Title: Enduring war and popular mobilisation
Author: Laurence Cox
Topics: mass actions, war
Date: March 2002
Source: Retrieved on 16th December 2021 from struggle.ws
Notes: Laurence Cox (Dublin) has been involved in social movements for nearly 20 years, including opposing the Falklands War, the nuclear arms race and the second Gulf War. He’s an academic specialist in social movements research, currently studying working-class community politics in Ireland.

Many activists seem to think nationalism always defeats movements from below. At the first waving of the flag, apparently, the left scuttles for cover; as soon as bombs fell in Afghanistan, the movement against capitalist globalisation was hopeless.

Historically, though, the reality is different. Most of the revolutionary waves of the 20th century have been associated with major wars: the period 1916 — 1923 which saw revolutions in Russia and Ireland, as well as failed attempts in Italy, Hungary, Germany and elsewhere; the European Resistance movements of the mid-1940s which defeated fascism in Yugoslavia and had to be put down by Allied troops in Greece; and the movements of 1968, fuelled by opposition to imperial war in Vietnam.

Patriotism is certainly ‘the last refuge of the scoundrel’. It is not surprising that the Bush administration should have clutched at the events of September 11th: in the face of recession, a growing anti-capitalist alliance at home and the legacy of the Florida count, dead Afghanis mean strong poll ratings. Anarchists will not be surprised that the ‘middle-of-the-road left’ has rolled over and lined up behind the flag in the name of the nation.

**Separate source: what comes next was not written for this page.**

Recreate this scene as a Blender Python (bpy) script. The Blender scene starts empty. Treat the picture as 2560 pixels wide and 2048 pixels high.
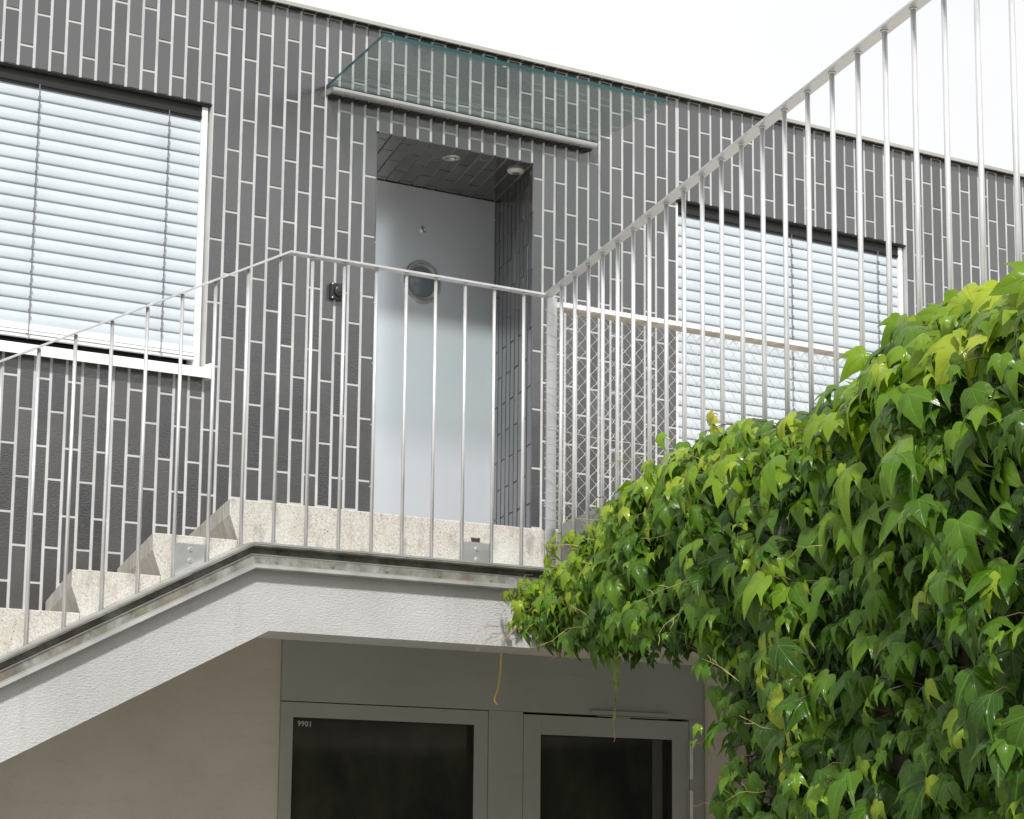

But long wars are dangerous for states. The problem with mobilising people — interrupting their everyday routines and giving them a part to play on a world stage — is that they soon start to set their own goals. The First World War was brought to an end in a European wave of mutinies and desertions which led to revolution in Russia and Germany and the end of four empires. The Resistance movements supported by the Allies had a distressing tendency to set their own agendas, to which European welfare states are an indirect response. The long war in Vietnam (1945 — 1975) inspired resistance movements around the world, produced draft-dodging and ‘fragging’ in the US Army and an international network of movements.

What are the implications of this analysis for the peace movement and the ‘movement of movements’ against global capitalism? Firstly, we should hold our nerve. ‘Enduring war’ has not sent us home — it produced an anti-war movement which has been faster to develop and more international than any peace movement since the 1980s. Governments want us to believe that we can do nothing; we shouldn’t agree.

Secondly, we should organise seriously. We are promised a series of wars, to carry on past this generation, against one enemy after another, mobilising the American population (though it isn’t clear what this will mean). In this situation, popular resistance will grow over time, and we should think in terms of fostering this process.

We need to keep on the streets and keep up criticism of the war, but without burning out. This war gives us a chance to build good links internationally, across ethnic barriers, and with other movements (anti-racist, solidarity, human rights). Above all, we need sustainable campaigning geared to helping ordinary people to start taking action — and to encourage them to go further!